## What the task requires
Your task is to transcribe, without alteration, the lines from the top of the material below through the line bearing "lever(-.868, 13.95, 1.20, .12, 'farthest", inclusive.

## Dataset excerpt
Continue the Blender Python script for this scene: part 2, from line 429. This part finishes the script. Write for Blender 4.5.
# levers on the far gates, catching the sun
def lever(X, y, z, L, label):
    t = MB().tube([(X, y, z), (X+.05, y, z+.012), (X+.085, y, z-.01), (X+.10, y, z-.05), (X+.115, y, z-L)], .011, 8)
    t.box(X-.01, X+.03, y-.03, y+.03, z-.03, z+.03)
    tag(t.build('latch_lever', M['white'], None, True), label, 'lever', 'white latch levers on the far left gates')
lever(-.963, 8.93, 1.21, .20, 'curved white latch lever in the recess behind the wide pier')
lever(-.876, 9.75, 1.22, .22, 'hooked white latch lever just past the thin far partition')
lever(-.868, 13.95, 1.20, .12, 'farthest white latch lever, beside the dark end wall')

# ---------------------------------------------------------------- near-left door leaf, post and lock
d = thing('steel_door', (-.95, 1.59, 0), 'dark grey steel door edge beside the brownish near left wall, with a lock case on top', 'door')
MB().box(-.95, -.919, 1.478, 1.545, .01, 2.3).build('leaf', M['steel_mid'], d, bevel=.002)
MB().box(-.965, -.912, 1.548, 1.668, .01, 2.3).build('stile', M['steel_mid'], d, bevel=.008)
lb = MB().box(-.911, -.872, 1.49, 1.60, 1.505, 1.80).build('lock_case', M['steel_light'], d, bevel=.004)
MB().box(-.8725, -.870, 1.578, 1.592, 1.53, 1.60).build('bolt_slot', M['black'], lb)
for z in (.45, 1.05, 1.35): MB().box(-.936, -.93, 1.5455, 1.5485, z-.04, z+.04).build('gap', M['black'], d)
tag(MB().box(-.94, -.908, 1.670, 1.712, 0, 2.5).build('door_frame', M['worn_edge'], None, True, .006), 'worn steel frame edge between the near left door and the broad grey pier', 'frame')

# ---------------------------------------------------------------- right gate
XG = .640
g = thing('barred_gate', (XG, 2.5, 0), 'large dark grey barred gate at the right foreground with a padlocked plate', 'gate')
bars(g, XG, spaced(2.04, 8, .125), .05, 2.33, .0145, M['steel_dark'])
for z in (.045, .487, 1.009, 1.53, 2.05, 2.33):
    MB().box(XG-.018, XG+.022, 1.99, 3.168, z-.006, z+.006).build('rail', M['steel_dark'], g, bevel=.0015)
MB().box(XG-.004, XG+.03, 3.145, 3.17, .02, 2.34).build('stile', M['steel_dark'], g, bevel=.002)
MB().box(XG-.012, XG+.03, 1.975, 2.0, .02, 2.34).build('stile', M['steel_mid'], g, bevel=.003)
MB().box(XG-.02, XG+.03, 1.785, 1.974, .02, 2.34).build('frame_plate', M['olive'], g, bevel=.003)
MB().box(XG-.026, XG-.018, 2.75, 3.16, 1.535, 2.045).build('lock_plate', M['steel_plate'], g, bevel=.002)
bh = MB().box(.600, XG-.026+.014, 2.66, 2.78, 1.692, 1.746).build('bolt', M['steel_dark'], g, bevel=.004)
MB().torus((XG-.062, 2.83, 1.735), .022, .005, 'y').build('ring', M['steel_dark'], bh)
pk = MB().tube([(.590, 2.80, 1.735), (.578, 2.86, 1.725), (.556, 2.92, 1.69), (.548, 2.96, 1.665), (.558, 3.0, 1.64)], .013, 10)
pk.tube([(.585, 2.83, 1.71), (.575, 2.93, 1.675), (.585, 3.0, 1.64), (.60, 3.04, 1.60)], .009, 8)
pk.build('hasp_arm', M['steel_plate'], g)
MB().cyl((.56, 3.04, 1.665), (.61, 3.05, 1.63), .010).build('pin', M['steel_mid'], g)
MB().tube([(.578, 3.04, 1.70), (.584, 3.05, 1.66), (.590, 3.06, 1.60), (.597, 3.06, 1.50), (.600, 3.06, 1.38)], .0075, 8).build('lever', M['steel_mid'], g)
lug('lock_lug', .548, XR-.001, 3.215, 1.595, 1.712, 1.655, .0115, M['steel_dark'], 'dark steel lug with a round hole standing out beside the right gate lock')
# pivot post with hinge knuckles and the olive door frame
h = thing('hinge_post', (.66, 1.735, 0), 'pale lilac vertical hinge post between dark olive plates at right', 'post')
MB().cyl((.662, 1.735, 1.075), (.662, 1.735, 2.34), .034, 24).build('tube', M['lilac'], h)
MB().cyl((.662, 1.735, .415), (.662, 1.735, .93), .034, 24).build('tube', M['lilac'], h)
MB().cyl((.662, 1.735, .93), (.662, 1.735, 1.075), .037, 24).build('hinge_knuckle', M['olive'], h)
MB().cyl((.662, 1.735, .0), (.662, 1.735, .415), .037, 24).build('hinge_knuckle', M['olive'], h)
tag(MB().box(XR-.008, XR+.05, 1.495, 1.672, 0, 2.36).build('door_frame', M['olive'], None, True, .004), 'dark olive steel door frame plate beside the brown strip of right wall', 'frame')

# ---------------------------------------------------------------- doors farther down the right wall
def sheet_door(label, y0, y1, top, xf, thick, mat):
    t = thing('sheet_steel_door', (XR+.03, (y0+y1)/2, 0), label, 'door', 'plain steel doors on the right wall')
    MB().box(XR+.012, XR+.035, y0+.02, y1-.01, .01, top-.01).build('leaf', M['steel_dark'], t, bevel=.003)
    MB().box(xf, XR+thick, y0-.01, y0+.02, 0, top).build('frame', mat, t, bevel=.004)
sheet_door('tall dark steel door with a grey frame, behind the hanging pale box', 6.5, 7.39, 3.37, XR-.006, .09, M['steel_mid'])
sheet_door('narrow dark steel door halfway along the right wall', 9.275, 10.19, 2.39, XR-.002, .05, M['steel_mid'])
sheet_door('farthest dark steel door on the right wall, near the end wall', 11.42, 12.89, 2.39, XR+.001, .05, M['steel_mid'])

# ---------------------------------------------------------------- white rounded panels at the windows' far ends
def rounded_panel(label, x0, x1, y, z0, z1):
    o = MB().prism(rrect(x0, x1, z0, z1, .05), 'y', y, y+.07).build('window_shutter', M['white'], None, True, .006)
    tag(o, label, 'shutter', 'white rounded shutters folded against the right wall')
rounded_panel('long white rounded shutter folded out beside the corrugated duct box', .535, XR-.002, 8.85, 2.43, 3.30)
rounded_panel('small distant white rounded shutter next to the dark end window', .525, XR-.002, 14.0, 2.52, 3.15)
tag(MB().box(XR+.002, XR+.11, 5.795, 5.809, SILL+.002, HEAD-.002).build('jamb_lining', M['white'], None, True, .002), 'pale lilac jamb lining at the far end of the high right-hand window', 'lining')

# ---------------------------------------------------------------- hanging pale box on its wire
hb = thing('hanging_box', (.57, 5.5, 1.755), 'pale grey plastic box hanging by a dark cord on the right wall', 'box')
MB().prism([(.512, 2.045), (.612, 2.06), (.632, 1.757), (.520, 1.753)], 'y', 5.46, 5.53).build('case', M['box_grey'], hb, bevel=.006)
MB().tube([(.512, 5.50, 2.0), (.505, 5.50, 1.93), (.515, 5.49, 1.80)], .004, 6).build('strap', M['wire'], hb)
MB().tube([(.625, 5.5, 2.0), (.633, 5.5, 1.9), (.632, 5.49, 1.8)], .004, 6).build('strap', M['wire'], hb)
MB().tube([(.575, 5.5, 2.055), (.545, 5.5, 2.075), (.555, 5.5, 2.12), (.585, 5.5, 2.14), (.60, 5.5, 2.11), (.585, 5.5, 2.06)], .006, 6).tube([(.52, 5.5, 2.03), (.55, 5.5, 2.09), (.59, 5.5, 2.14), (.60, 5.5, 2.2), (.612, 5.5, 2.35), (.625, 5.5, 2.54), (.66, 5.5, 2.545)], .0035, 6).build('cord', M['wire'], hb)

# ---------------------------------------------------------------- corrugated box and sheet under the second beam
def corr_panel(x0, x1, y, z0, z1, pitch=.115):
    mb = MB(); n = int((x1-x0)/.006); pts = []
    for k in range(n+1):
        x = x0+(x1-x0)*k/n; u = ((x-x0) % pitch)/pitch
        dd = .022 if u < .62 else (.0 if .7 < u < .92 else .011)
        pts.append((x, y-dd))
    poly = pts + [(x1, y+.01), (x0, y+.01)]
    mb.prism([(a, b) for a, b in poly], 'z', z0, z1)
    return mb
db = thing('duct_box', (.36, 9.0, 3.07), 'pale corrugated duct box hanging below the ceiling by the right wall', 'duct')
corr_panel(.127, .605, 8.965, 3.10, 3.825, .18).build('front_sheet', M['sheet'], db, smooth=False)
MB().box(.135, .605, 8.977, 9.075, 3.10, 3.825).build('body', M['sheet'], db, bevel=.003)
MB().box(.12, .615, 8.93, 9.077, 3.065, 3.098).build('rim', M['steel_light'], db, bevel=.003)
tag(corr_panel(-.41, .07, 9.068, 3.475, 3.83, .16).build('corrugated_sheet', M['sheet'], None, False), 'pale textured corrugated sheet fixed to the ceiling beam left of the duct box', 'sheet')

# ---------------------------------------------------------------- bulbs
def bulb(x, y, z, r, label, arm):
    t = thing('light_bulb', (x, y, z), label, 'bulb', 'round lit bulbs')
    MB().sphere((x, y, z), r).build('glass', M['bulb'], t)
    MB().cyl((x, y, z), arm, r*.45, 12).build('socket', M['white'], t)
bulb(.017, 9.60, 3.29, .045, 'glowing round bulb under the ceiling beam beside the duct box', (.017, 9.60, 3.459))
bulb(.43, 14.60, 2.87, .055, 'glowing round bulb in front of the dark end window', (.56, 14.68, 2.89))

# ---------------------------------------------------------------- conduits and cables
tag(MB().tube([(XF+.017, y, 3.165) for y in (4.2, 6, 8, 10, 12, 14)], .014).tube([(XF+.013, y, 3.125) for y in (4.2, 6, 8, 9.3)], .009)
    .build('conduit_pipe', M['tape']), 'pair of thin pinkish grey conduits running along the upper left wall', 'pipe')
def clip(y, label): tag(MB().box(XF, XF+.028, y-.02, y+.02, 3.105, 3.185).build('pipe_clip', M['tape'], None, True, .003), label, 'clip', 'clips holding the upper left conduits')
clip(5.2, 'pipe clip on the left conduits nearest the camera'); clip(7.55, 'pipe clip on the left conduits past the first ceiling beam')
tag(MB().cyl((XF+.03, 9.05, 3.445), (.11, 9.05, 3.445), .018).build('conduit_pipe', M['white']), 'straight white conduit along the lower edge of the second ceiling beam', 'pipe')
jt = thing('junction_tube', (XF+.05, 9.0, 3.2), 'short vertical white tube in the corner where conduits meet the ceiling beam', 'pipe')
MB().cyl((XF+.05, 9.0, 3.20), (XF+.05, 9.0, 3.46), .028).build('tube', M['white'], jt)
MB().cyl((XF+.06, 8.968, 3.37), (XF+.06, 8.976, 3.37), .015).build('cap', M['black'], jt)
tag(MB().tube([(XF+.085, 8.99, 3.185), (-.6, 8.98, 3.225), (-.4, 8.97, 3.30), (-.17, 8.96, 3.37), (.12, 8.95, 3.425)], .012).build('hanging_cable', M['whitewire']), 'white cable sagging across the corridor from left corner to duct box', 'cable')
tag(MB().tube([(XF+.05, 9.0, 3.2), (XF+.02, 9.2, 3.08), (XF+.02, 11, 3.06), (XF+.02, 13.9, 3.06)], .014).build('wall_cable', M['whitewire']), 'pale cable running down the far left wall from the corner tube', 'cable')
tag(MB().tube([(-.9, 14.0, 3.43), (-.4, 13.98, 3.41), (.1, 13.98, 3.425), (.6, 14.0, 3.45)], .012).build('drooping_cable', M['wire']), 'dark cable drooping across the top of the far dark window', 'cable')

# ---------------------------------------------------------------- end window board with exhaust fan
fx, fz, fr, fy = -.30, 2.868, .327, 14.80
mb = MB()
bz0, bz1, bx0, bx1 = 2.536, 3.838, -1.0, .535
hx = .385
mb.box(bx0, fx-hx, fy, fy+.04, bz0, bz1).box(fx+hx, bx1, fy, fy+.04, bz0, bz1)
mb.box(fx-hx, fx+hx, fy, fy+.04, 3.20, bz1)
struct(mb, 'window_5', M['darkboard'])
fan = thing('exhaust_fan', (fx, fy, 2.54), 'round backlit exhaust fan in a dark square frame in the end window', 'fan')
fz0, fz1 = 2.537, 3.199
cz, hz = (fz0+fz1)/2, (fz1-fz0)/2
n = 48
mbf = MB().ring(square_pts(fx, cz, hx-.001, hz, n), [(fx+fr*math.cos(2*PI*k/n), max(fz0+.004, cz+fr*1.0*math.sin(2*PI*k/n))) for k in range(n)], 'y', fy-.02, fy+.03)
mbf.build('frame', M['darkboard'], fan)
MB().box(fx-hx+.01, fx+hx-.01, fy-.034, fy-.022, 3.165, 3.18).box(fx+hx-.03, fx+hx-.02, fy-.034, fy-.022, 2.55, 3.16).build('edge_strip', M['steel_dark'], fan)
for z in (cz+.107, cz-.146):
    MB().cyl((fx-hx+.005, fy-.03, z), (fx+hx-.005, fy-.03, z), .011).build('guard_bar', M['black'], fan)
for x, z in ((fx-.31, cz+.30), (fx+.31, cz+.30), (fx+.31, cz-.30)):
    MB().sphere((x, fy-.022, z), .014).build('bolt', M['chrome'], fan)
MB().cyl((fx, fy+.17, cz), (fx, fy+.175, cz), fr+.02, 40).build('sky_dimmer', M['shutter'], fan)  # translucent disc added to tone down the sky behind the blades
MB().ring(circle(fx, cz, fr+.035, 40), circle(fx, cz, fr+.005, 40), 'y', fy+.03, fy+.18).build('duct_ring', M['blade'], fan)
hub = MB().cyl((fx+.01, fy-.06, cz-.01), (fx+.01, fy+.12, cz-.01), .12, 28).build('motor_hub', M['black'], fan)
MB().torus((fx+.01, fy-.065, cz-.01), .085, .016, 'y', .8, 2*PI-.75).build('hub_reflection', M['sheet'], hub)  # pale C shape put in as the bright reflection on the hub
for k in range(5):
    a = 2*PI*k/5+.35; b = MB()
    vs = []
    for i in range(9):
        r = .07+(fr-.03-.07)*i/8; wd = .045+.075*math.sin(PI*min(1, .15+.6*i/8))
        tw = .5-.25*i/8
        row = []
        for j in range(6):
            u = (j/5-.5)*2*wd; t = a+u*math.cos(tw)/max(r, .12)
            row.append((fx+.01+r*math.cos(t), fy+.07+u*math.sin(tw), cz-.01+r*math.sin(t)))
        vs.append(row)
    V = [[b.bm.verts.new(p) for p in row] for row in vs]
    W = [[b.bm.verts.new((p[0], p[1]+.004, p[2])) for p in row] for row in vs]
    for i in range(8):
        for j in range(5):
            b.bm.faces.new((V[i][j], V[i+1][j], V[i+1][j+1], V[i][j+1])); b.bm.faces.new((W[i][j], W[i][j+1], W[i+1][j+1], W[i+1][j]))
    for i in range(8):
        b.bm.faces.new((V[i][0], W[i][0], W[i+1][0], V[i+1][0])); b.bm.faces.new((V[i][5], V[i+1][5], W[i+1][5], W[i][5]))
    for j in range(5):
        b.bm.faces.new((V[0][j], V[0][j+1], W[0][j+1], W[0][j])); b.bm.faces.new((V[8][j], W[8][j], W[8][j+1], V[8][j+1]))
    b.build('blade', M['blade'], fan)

## Exercise answer
Continue the Blender Python script for this scene: part 2, from line 429. This part finishes the script. Write for Blender 4.5.
# levers on the far gates, catching the sun
def lever(X, y, z, L, label):
    t = MB().tube([(X, y, z), (X+.05, y, z+.012), (X+.085, y, z-.01), (X+.10, y, z-.05), (X+.115, y, z-L)], .011, 8)
    t.box(X-.01, X+.03, y-.03, y+.03, z-.03, z+.03)
    tag(t.build('latch_lever', M['white'], None, True), label, 'lever', 'white latch levers on the far left gates')
lever(-.963, 8.93, 1.21, .20, 'curved white latch lever in the recess behind the wide pier')
lever(-.876, 9.75, 1.22, .22, 'hooked white latch lever just past the thin far partition')
lever(-.868, 13.95, 1.20, .12, 'farthest white latch lever, beside the dark end wall')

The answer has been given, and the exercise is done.